M&G’s Jim Leaviss (pictured) agrees that the US deadlock will have a big impact on investment, but this time from an economic point of view. ALT_TAG

He thinks the likelihood of the impasse adversely affecting GDP growth in the US will ensure that the Fed does not taper quantitative easing until at least next year.

"The US government shutdown not only has political implications, it also has an economic impact that should not be underestimated," said a spokesperson for M&G.

"Although difficult to assess, we have seen estimates of a drag on GDP of -0.5 per cent for a two-week shutdown to -1.4 per cent for a three- to four-week shutdown period."


"Factoring for an already dovish Federal Reserve amid a very low core inflation rate, Leaviss therefore thinks that the government shutdown and its economic impact, particularly the longer it takes, makes tapering in 2013 unlikely and turns it into a story for 2014."
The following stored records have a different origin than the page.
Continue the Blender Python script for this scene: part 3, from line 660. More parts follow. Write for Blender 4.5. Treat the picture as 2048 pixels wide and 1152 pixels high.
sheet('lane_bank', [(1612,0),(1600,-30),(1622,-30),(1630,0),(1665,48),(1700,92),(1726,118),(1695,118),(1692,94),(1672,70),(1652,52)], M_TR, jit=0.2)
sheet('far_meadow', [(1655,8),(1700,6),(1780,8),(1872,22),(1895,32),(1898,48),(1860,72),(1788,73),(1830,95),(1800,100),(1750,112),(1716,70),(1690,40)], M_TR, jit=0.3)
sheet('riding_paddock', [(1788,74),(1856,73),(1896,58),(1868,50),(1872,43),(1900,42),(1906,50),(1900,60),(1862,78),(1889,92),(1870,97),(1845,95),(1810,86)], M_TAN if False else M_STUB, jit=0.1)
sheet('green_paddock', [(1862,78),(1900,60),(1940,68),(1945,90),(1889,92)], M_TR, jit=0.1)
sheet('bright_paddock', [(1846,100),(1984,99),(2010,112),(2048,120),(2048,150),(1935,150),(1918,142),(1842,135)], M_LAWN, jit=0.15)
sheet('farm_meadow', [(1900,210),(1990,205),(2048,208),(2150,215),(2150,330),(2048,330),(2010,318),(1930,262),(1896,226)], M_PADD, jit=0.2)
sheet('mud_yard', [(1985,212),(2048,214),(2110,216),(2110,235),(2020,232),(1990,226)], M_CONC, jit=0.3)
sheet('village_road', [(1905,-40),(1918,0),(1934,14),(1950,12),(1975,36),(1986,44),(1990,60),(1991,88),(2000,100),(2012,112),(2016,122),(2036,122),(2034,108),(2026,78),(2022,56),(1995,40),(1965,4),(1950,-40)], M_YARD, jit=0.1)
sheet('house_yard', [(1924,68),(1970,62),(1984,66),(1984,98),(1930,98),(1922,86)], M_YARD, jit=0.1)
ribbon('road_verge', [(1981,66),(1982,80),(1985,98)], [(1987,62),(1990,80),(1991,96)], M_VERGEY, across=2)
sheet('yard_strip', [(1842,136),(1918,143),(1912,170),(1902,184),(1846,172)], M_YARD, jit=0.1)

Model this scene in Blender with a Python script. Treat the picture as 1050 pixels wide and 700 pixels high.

Leaviss believes a further downgrade of US debt is a severe possibility, though points out that the last time the S&P did this back in 2011, it actually strengthened demand for Treasuries.

The manager has recently increased the average duration of his holdings in the M&G Global Macro Bond fund, believing that the market panic over QE tapering and rising interest rates in May and June of this year was an over-reaction. However, the fund still has a slight short-duration bias overall.